On 10/4/21 16:56, Christoph Lameter wrote:
On Fri, 1 Oct 2021, Hyeonggon Yoo wrote:
quoted
Looking at other layers, they implemented queuing layer outside of SLUB.
See commit 795bb1c00dd ("net: bulk free infrastructure for NAPI context,
use napi_consume_skb") for example. They made skb cache because SLUB is
not suitable for intensive alloc/free.

And because the queue is outside of slab, it can go lockless
depending on it's context. (But it's not easy to do so in slab because
slab is general purpose allocator.)
The queuing within in SLUB/SLAB is lockless.
quoted
So current approach on place where slab's performance is critical
is implementing queuing layer on top of slab.

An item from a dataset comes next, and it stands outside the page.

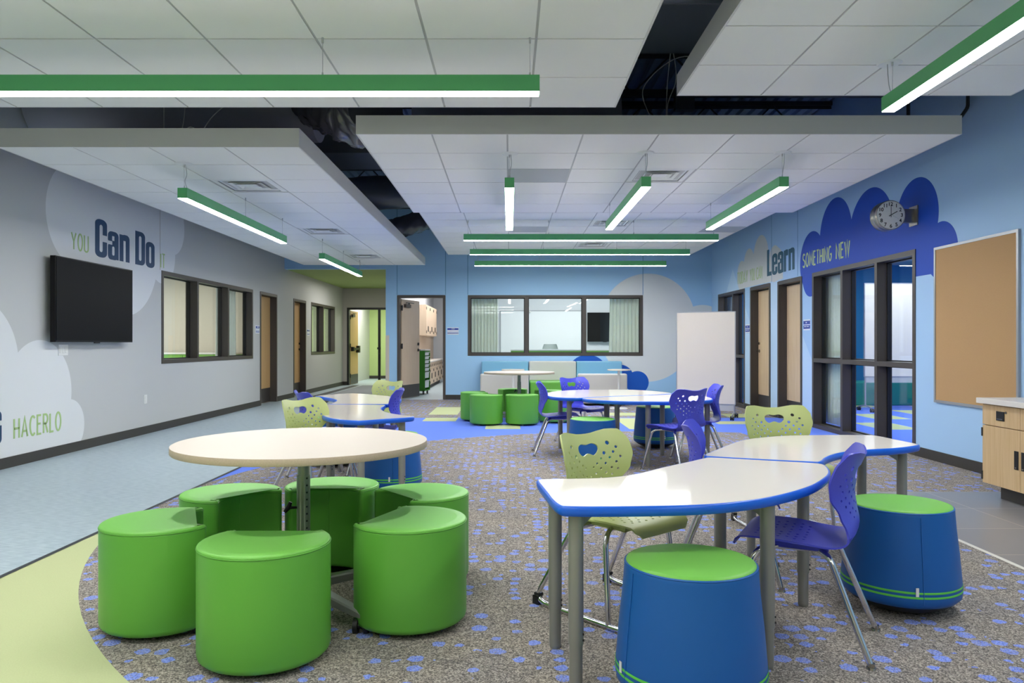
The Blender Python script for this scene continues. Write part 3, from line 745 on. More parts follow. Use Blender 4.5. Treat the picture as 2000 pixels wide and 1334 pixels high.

If you have to use object specific characteristics to optimize then yes
you can optimize further. However, the slab allocators implement each
their own form of queuing that is generic.
quoted
Then new question arising:
    - Is that proper way to solve fundamental problem?
There is a problem?
If someone benefits from implementing a caching layer on top of SL*B, it
probably indicates a problem.
quoted
      - why not use SLAB if they need queuing?
SLAB is LIFO queuing whereas SLUB uses spatial considerations and queues
within a page before going outside.
IIUC SLUB queueing works well for allocation (we just consume a per-cpu
freelist that nobody else can touch) but freeing uses the corresponding
page's freelist so the atomics are more expensive. In both cases the linked
freelists might be also worse for cache locality than an array of pointers.
So perhaps some workload still benefit from a array-based cache on top of
SLUB and it would be great if they didn't have to implement own solutions?
Slab requires disabling interrupts,
SLUB is optimized to rely on per cpu atomics and there are numerous other
differences.
quoted
      - how does this approach work on SLAB?
SLAB has a lockless layer that is only requiring disabling interrupts. It
provides a generic queuing layer as well.

See my talk on Slab allocators awhile back.